- Task objective -
Transcribe the material in full, exactly as written.

-- START Collected material --

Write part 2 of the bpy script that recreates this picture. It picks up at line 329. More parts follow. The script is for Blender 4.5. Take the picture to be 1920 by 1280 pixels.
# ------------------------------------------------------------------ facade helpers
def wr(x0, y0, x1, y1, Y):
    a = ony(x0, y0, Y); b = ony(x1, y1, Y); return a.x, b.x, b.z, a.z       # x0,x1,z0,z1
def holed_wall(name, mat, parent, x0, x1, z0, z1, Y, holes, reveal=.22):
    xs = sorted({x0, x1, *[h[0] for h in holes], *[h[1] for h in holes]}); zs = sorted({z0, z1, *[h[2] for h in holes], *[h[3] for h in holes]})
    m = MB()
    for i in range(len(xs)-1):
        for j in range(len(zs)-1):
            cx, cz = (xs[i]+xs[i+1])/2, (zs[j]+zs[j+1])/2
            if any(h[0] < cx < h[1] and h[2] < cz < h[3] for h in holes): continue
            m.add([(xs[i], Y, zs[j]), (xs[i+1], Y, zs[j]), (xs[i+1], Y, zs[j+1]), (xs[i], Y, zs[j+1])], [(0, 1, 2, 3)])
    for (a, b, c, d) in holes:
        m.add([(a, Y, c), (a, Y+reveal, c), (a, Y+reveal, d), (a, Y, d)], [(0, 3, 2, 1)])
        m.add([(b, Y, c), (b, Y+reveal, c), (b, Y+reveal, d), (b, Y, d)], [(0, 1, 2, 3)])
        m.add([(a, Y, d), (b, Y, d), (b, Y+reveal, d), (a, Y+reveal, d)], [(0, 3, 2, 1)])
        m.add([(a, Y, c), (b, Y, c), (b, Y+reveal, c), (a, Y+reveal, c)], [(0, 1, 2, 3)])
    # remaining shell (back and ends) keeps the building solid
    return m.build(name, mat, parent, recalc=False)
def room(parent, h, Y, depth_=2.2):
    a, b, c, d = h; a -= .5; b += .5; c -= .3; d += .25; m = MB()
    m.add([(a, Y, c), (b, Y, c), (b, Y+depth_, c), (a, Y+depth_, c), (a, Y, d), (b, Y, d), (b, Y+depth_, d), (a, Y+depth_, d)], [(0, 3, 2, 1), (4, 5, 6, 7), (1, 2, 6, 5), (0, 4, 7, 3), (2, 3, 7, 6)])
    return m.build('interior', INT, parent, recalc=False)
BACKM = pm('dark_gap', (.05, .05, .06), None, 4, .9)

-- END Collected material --

- Exercise output -
Write part 2 of the bpy script that recreates this picture. It picks up at line 329. More parts follow. The script is for Blender 4.5. Take the picture to be 1920 by 1280 pixels.
# ------------------------------------------------------------------ facade helpers
def wr(x0, y0, x1, y1, Y):
    a = ony(x0, y0, Y); b = ony(x1, y1, Y); return a.x, b.x, b.z, a.z       # x0,x1,z0,z1
def holed_wall(name, mat, parent, x0, x1, z0, z1, Y, holes, reveal=.22):
    xs = sorted({x0, x1, *[h[0] for h in holes], *[h[1] for h in holes]}); zs = sorted({z0, z1, *[h[2] for h in holes], *[h[3] for h in holes]})
    m = MB()
    for i in range(len(xs)-1):
        for j in range(len(zs)-1):
            cx, cz = (xs[i]+xs[i+1])/2, (zs[j]+zs[j+1])/2
            if any(h[0] < cx < h[1] and h[2] < cz < h[3] for h in holes): continue
            m.add([(xs[i], Y, zs[j]), (xs[i+1], Y, zs[j]), (xs[i+1], Y, zs[j+1]), (xs[i], Y, zs[j+1])], [(0, 1, 2, 3)])
    for (a, b, c, d) in holes:
        m.add([(a, Y, c), (a, Y+reveal, c), (a, Y+reveal, d), (a, Y, d)], [(0, 3, 2, 1)])
        m.add([(b, Y, c), (b, Y+reveal, c), (b, Y+reveal, d), (b, Y, d)], [(0, 1, 2, 3)])
        m.add([(a, Y, d), (b, Y, d), (b, Y+reveal, d), (a, Y+reveal, d)], [(0, 3, 2, 1)])
        m.add([(a, Y, c), (b, Y, c), (b, Y+reveal, c), (a, Y+reveal, c)], [(0, 1, 2, 3)])
    # remaining shell (back and ends) keeps the building solid
    return m.build(name, mat, parent, recalc=False)
def room(parent, h, Y, depth_=2.2):
    a, b, c, d = h; a -= .5; b += .5; c -= .3; d += .25; m = MB()
    m.add([(a, Y, c), (b, Y, c), (b, Y+depth_, c), (a, Y+depth_, c), (a, Y, d), (b, Y, d), (b, Y+depth_, d), (a, Y+depth_, d)], [(0, 3, 2, 1), (4, 5, 6, 7), (1, 2, 6, 5), (0, 4, 7, 3), (2, 3, 7, 6)])
    return m.build('interior', INT, parent, recalc=False)
BACKM = pm('dark_gap', (.05, .05, .06), None, 4, .9)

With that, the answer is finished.